The records below must be duplicated exactly, character for character.

--- START Input records ---

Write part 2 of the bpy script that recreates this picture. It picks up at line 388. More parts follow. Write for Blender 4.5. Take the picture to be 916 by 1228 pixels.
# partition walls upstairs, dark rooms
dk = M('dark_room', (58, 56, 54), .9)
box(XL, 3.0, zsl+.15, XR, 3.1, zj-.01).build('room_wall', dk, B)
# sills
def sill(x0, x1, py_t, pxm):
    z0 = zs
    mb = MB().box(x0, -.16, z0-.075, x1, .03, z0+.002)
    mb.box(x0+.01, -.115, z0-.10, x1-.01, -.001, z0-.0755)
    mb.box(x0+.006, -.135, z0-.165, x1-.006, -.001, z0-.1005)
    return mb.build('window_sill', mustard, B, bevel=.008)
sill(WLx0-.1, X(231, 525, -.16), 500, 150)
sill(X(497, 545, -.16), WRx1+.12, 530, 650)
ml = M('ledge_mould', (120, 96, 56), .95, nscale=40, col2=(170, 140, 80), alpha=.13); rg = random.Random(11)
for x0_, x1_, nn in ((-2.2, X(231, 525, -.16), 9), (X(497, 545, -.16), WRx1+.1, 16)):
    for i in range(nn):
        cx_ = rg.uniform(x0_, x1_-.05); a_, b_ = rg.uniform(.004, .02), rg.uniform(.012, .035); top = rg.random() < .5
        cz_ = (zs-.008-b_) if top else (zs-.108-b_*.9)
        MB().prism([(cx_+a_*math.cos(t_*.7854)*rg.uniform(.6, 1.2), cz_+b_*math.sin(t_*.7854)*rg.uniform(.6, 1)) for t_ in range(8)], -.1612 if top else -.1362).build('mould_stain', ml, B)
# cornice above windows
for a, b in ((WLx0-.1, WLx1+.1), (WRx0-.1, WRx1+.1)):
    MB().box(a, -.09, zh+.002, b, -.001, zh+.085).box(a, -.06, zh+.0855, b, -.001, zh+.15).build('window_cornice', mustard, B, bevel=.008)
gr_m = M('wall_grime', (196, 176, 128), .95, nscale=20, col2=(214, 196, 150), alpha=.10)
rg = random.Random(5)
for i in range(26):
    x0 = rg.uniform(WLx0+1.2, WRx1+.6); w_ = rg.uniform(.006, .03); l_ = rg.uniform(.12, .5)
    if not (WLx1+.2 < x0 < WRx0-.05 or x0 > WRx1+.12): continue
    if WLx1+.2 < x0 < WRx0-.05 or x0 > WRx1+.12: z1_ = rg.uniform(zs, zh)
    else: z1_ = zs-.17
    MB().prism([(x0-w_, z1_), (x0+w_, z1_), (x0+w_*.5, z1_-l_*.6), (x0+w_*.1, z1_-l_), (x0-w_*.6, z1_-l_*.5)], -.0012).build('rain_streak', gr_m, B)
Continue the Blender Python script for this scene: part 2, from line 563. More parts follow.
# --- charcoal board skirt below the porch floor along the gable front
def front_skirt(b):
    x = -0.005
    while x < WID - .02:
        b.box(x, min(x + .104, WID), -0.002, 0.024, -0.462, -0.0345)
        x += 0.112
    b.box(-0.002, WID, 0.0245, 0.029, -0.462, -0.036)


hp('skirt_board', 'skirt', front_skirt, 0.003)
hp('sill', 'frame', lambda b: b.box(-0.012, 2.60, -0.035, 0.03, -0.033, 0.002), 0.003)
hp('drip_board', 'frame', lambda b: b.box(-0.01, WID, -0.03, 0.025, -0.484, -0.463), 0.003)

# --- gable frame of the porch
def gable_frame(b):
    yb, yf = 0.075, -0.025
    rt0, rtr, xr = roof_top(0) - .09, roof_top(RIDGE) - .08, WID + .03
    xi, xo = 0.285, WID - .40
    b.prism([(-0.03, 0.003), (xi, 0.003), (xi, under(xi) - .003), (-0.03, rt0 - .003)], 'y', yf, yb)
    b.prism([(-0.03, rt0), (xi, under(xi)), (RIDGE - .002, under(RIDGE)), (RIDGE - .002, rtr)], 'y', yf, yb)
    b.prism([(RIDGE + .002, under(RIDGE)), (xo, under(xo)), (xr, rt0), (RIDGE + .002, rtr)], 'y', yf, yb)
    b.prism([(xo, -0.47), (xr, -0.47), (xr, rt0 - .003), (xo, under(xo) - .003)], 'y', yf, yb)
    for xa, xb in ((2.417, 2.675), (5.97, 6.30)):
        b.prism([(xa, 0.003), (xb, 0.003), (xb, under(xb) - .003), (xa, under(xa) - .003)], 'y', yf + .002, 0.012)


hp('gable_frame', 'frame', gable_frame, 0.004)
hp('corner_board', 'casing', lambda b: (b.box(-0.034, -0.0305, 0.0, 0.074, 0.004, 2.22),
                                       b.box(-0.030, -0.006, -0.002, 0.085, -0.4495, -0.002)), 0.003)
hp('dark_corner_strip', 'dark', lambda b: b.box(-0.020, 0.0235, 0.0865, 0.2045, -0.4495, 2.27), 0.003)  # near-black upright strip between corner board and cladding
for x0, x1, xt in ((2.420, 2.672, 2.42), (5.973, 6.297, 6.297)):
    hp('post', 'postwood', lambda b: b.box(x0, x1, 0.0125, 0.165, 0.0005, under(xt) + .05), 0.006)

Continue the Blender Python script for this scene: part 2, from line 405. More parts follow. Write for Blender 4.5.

--- END Input records ---

Correct result:
Write part 2 of the bpy script that recreates this picture. It picks up at line 388. More parts follow. Write for Blender 4.5. Take the picture to be 916 by 1228 pixels.
# partition walls upstairs, dark rooms
dk = M('dark_room', (58, 56, 54), .9)
box(XL, 3.0, zsl+.15, XR, 3.1, zj-.01).build('room_wall', dk, B)
# sills
def sill(x0, x1, py_t, pxm):
    z0 = zs
    mb = MB().box(x0, -.16, z0-.075, x1, .03, z0+.002)
    mb.box(x0+.01, -.115, z0-.10, x1-.01, -.001, z0-.0755)
    mb.box(x0+.006, -.135, z0-.165, x1-.006, -.001, z0-.1005)
    return mb.build('window_sill', mustard, B, bevel=.008)
sill(WLx0-.1, X(231, 525, -.16), 500, 150)
sill(X(497, 545, -.16), WRx1+.12, 530, 650)
ml = M('ledge_mould', (120, 96, 56), .95, nscale=40, col2=(170, 140, 80), alpha=.13); rg = random.Random(11)
for x0_, x1_, nn in ((-2.2, X(231, 525, -.16), 9), (X(497, 545, -.16), WRx1+.1, 16)):
    for i in range(nn):
        cx_ = rg.uniform(x0_, x1_-.05); a_, b_ = rg.uniform(.004, .02), rg.uniform(.012, .035); top = rg.random() < .5
        cz_ = (zs-.008-b_) if top else (zs-.108-b_*.9)
        MB().prism([(cx_+a_*math.cos(t_*.7854)*rg.uniform(.6, 1.2), cz_+b_*math.sin(t_*.7854)*rg.uniform(.6, 1)) for t_ in range(8)], -.1612 if top else -.1362).build('mould_stain', ml, B)
# cornice above windows
for a, b in ((WLx0-.1, WLx1+.1), (WRx0-.1, WRx1+.1)):
    MB().box(a, -.09, zh+.002, b, -.001, zh+.085).box(a, -.06, zh+.0855, b, -.001, zh+.15).build('window_cornice', mustard, B, bevel=.008)
gr_m = M('wall_grime', (196, 176, 128), .95, nscale=20, col2=(214, 196, 150), alpha=.10)
rg = random.Random(5)
for i in range(26):
    x0 = rg.uniform(WLx0+1.2, WRx1+.6); w_ = rg.uniform(.006, .03); l_ = rg.uniform(.12, .5)
    if not (WLx1+.2 < x0 < WRx0-.05 or x0 > WRx1+.12): continue
    if WLx1+.2 < x0 < WRx0-.05 or x0 > WRx1+.12: z1_ = rg.uniform(zs, zh)
    else: z1_ = zs-.17
    MB().prism([(x0-w_, z1_), (x0+w_, z1_), (x0+w_*.5, z1_-l_*.6), (x0+w_*.1, z1_-l_), (x0-w_*.6, z1_-l_*.5)], -.0012).build('rain_streak', gr_m, B)
Continue the Blender Python script for this scene: part 2, from line 563. More parts follow.
# --- charcoal board skirt below the porch floor along the gable front
def front_skirt(b):
    x = -0.005
    while x < WID - .02:
        b.box(x, min(x + .104, WID), -0.002, 0.024, -0.462, -0.0345)
        x += 0.112
    b.box(-0.002, WID, 0.0245, 0.029, -0.462, -0.036)


hp('skirt_board', 'skirt', front_skirt, 0.003)
hp('sill', 'frame', lambda b: b.box(-0.012, 2.60, -0.035, 0.03, -0.033, 0.002), 0.003)
hp('drip_board', 'frame', lambda b: b.box(-0.01, WID, -0.03, 0.025, -0.484, -0.463), 0.003)

# --- gable frame of the porch
def gable_frame(b):
    yb, yf = 0.075, -0.025
    rt0, rtr, xr = roof_top(0) - .09, roof_top(RIDGE) - .08, WID + .03
    xi, xo = 0.285, WID - .40
    b.prism([(-0.03, 0.003), (xi, 0.003), (xi, under(xi) - .003), (-0.03, rt0 - .003)], 'y', yf, yb)
    b.prism([(-0.03, rt0), (xi, under(xi)), (RIDGE - .002, under(RIDGE)), (RIDGE - .002, rtr)], 'y', yf, yb)
    b.prism([(RIDGE + .002, under(RIDGE)), (xo, under(xo)), (xr, rt0), (RIDGE + .002, rtr)], 'y', yf, yb)
    b.prism([(xo, -0.47), (xr, -0.47), (xr, rt0 - .003), (xo, under(xo) - .003)], 'y', yf, yb)
    for xa, xb in ((2.417, 2.675), (5.97, 6.30)):
        b.prism([(xa, 0.003), (xb, 0.003), (xb, under(xb) - .003), (xa, under(xa) - .003)], 'y', yf + .002, 0.012)


hp('gable_frame', 'frame', gable_frame, 0.004)
hp('corner_board', 'casing', lambda b: (b.box(-0.034, -0.0305, 0.0, 0.074, 0.004, 2.22),
                                       b.box(-0.030, -0.006, -0.002, 0.085, -0.4495, -0.002)), 0.003)
hp('dark_corner_strip', 'dark', lambda b: b.box(-0.020, 0.0235, 0.0865, 0.2045, -0.4495, 2.27), 0.003)  # near-black upright strip between corner board and cladding
for x0, x1, xt in ((2.420, 2.672, 2.42), (5.973, 6.297, 6.297)):
    hp('post', 'postwood', lambda b: b.box(x0, x1, 0.0125, 0.165, 0.0005, under(xt) + .05), 0.006)

Continue the Blender Python script for this scene: part 2, from line 405. More parts follow. Write for Blender 4.5.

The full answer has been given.